About time: The return of Roger Lucey

by | May 7, 2015 | News | 0 comments

Hounded by the security police in the early 1980s, musician and journalist Roger Lucey is launching Now Is The Time his first studio album in 30 years, writes Glynis O’Hara.

Gently rolling country rhythms blend with gorgeous slide guitar as folk troubadour Roger Lucey reflects on everything from the tragedy of war to simply getting older, learning to forgive and taking a healthier path through life.

Sometimes wistful, sometimes celebratory, the lyrics are those of a great survivor and master of reinvention. And as he sings in Now Is the Time, composed for his new wife: “There’s no time like the present/ There’s no life left in the past”.

That past included 15 armed security cops climbing through his window after midnight in the early 1980s when the security branch was, bizarrely, shutting down his career. It also includes recovery from Welcanol addiction and covering war zones in Chechnya, Bosnia and Angola as a WTN cameraman. The work nearly destroyed him. Then came the day his replacement on a story was killed in an ambush. His resignation followed but, by then, he was suffering from post-traumatic stress disorder.

So there has been a lot of living, recovery and changing direction, the latest being going to Duke University in North Carolina to do a master’s degree, and writing his autobiography, Back in from the Anger.

Now he has returned to his first love, music.

The 15 songs, Lucey says, are “a chronicle of my time of recovery from a very, very dark and horrible place. It was when I was in the news business that the music died. I struggled to keep going.”

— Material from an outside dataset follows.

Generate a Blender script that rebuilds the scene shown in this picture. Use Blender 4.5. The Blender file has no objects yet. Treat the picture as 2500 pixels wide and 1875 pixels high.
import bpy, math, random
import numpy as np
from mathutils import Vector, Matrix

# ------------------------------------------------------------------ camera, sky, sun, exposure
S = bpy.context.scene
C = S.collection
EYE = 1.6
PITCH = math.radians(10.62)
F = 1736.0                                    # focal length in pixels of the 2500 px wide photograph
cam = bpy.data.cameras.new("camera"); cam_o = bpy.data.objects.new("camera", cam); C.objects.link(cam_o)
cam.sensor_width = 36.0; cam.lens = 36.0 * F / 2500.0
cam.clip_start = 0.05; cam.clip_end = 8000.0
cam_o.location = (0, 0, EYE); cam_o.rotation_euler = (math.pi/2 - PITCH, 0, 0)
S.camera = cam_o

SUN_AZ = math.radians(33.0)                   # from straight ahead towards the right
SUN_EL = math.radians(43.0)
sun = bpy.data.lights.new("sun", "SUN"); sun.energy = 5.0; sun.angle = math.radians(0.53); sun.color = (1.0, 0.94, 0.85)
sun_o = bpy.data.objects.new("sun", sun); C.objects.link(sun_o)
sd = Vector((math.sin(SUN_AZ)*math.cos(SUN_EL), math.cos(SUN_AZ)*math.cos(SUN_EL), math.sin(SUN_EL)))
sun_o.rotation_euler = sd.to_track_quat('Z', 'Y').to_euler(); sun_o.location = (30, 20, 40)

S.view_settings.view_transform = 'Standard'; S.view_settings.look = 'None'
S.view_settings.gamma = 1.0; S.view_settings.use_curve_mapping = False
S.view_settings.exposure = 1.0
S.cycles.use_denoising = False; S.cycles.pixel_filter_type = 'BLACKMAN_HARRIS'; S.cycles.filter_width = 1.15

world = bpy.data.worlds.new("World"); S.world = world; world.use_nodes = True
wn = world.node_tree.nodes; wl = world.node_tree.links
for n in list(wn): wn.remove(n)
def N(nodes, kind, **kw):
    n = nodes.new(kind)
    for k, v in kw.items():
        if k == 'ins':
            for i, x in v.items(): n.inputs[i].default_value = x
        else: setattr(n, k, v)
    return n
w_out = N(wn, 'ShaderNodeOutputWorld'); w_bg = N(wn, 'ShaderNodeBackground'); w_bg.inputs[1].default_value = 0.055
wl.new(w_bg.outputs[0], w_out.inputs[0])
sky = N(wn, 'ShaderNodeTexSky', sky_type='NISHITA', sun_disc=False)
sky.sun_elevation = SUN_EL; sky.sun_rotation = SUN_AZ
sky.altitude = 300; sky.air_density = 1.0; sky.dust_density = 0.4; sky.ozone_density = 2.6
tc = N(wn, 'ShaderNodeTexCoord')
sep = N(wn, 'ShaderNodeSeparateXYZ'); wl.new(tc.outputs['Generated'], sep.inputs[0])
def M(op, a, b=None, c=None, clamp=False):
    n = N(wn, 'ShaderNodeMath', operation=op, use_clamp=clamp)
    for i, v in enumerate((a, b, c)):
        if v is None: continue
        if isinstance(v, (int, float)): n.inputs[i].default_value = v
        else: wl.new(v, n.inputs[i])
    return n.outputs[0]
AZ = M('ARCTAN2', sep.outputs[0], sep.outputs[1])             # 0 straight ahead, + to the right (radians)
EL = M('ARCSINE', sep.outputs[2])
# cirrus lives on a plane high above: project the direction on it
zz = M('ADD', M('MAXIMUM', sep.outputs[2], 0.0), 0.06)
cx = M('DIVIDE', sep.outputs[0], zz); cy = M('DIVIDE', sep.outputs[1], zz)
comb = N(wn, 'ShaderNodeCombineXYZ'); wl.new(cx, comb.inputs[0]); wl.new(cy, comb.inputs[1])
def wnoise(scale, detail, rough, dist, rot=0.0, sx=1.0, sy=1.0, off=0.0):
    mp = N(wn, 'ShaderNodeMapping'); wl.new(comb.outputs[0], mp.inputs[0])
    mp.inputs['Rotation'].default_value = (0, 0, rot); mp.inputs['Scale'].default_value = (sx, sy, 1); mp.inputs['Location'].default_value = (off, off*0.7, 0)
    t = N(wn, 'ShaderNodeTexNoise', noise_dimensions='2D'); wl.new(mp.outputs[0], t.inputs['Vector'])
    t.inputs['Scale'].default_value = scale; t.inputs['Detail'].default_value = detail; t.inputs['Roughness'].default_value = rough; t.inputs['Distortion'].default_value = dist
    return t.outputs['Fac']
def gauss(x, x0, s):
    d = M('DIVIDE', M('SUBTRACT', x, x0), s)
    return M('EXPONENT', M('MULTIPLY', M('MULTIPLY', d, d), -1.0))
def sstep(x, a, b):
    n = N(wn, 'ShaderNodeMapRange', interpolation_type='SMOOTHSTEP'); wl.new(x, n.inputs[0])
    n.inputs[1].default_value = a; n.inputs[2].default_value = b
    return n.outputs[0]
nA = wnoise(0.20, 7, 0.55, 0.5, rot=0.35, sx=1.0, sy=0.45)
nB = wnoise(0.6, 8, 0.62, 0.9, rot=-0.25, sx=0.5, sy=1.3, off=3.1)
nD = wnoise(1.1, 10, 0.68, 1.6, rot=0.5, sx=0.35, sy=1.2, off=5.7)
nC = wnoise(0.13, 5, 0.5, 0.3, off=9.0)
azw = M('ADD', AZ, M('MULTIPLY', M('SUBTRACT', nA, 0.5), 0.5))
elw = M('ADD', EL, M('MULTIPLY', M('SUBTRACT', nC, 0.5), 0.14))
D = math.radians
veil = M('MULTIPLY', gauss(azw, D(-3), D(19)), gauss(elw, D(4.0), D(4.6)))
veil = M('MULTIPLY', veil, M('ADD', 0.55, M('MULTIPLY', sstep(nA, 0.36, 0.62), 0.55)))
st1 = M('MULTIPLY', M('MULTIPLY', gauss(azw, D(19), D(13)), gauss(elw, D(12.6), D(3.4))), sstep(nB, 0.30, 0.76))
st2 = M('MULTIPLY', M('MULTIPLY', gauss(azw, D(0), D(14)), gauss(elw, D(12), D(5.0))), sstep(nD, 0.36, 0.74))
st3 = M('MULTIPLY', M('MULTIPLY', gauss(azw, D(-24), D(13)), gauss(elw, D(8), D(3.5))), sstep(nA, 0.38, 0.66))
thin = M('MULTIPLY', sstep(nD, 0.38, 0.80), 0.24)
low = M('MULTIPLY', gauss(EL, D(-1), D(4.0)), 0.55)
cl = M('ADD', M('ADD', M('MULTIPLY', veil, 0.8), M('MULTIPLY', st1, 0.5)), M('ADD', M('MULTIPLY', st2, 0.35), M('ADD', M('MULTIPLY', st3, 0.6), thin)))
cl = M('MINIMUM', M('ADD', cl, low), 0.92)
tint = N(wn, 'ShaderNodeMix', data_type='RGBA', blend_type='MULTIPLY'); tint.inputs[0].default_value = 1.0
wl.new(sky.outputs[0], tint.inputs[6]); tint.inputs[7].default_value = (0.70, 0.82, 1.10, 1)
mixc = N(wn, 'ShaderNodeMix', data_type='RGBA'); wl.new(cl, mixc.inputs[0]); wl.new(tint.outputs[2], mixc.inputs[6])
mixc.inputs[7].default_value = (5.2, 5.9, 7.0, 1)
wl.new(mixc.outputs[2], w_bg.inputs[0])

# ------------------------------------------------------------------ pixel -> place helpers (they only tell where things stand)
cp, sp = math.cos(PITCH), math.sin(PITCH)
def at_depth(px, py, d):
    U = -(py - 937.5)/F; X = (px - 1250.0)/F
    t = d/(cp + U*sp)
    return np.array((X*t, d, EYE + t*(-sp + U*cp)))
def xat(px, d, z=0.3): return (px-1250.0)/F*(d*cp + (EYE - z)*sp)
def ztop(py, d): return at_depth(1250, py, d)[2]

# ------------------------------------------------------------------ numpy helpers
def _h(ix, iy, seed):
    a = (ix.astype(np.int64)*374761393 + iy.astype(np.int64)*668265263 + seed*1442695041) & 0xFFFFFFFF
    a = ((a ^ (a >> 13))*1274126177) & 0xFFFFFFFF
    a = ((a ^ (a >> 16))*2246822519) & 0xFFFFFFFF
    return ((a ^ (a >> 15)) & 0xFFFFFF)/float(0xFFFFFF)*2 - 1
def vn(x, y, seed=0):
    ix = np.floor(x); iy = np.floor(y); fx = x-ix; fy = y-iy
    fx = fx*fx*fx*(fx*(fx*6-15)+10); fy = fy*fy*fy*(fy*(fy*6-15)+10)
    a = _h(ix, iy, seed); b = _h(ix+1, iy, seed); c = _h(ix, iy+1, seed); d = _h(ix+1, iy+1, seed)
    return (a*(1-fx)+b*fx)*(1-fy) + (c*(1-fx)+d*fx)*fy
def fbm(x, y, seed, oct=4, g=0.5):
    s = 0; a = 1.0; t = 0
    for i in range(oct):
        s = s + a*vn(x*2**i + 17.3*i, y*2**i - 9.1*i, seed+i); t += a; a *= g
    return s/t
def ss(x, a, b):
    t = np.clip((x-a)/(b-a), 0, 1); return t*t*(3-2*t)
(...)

With a country/Celtic/folk troubadour sound, the album delivers some beautiful textures with instruments such as the upright bass, violas, uillean pipes, Irish whistles and bouzouki, all skilfully blended by producer Jonny Blundell. The Celtic pipes, whistles and the bouzouki are played by Massimo Giuntini, who lives in Arezzo, Italy.
Other musicians include Barry van Zyl on drums, Roger Bashew on bass, Brendan Jury and Terence Scarr on viola and violin, Shawn Johannes on upright bass, Blundell on guitar, Adrian Brand on accordion and trumpet, and Fancy Galada and Tonia Selley on vocals.